## Start
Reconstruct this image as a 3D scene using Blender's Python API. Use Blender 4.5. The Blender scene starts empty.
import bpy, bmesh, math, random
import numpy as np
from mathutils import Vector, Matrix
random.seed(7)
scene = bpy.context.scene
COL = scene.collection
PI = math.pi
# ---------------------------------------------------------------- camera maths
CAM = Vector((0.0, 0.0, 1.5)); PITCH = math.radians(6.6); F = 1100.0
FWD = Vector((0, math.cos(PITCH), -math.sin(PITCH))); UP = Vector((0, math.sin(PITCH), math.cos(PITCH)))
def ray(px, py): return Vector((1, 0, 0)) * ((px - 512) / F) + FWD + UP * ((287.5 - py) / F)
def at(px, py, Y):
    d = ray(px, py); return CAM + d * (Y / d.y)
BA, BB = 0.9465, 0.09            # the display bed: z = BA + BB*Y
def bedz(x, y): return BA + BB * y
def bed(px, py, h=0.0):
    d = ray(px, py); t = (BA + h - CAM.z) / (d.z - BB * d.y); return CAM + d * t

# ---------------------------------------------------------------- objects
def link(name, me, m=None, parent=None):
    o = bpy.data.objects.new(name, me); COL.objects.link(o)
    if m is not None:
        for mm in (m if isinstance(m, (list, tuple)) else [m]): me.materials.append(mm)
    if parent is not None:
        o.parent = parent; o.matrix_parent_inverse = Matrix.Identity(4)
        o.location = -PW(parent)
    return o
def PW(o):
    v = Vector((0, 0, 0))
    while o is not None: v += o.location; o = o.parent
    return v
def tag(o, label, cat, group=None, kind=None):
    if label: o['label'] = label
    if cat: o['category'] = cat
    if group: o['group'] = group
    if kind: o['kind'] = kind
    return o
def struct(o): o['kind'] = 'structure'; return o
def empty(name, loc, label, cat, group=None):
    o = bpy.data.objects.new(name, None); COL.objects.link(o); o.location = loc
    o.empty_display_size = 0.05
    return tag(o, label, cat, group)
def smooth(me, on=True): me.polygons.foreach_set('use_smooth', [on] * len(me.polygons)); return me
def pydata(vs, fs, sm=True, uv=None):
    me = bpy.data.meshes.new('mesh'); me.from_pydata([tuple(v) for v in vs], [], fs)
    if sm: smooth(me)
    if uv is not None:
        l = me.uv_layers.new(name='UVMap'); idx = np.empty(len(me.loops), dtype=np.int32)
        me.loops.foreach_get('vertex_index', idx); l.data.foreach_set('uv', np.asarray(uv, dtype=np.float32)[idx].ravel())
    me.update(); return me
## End
= Requirement =
Reproduce all of the data exactly as given.

= Expected answer =
Reconstruct this image as a 3D scene using Blender's Python API. Use Blender 4.5. The Blender scene starts empty.
import bpy, bmesh, math, random
import numpy as np
from mathutils import Vector, Matrix
random.seed(7)
scene = bpy.context.scene
COL = scene.collection
PI = math.pi
# ---------------------------------------------------------------- camera maths
CAM = Vector((0.0, 0.0, 1.5)); PITCH = math.radians(6.6); F = 1100.0
FWD = Vector((0, math.cos(PITCH), -math.sin(PITCH))); UP = Vector((0, math.sin(PITCH), math.cos(PITCH)))
def ray(px, py): return Vector((1, 0, 0)) * ((px - 512) / F) + FWD + UP * ((287.5 - py) / F)
def at(px, py, Y):
    d = ray(px, py); return CAM + d * (Y / d.y)
BA, BB = 0.9465, 0.09            # the display bed: z = BA + BB*Y
def bedz(x, y): return BA + BB * y
def bed(px, py, h=0.0):
    d = ray(px, py); t = (BA + h - CAM.z) / (d.z - BB * d.y); return CAM + d * t

# ---------------------------------------------------------------- objects
def link(name, me, m=None, parent=None):
    o = bpy.data.objects.new(name, me); COL.objects.link(o)
    if m is not None:
        for mm in (m if isinstance(m, (list, tuple)) else [m]): me.materials.append(mm)
    if parent is not None:
        o.parent = parent; o.matrix_parent_inverse = Matrix.Identity(4)
        o.location = -PW(parent)
    return o
def PW(o):
    v = Vector((0, 0, 0))
    while o is not None: v += o.location; o = o.parent
    return v
def tag(o, label, cat, group=None, kind=None):
    if label: o['label'] = label
    if cat: o['category'] = cat
    if group: o['group'] = group
    if kind: o['kind'] = kind
    return o
def struct(o): o['kind'] = 'structure'; return o
def empty(name, loc, label, cat, group=None):
    o = bpy.data.objects.new(name, None); COL.objects.link(o); o.location = loc
    o.empty_display_size = 0.05
    return tag(o, label, cat, group)
def smooth(me, on=True): me.polygons.foreach_set('use_smooth', [on] * len(me.polygons)); return me
def pydata(vs, fs, sm=True, uv=None):
    me = bpy.data.meshes.new('mesh'); me.from_pydata([tuple(v) for v in vs], [], fs)
    if sm: smooth(me)
    if uv is not None:
        l = me.uv_layers.new(name='UVMap'); idx = np.empty(len(me.loops), dtype=np.int32)
        me.loops.foreach_get('vertex_index', idx); l.data.foreach_set('uv', np.asarray(uv, dtype=np.float32)[idx].ravel())
    me.update(); return me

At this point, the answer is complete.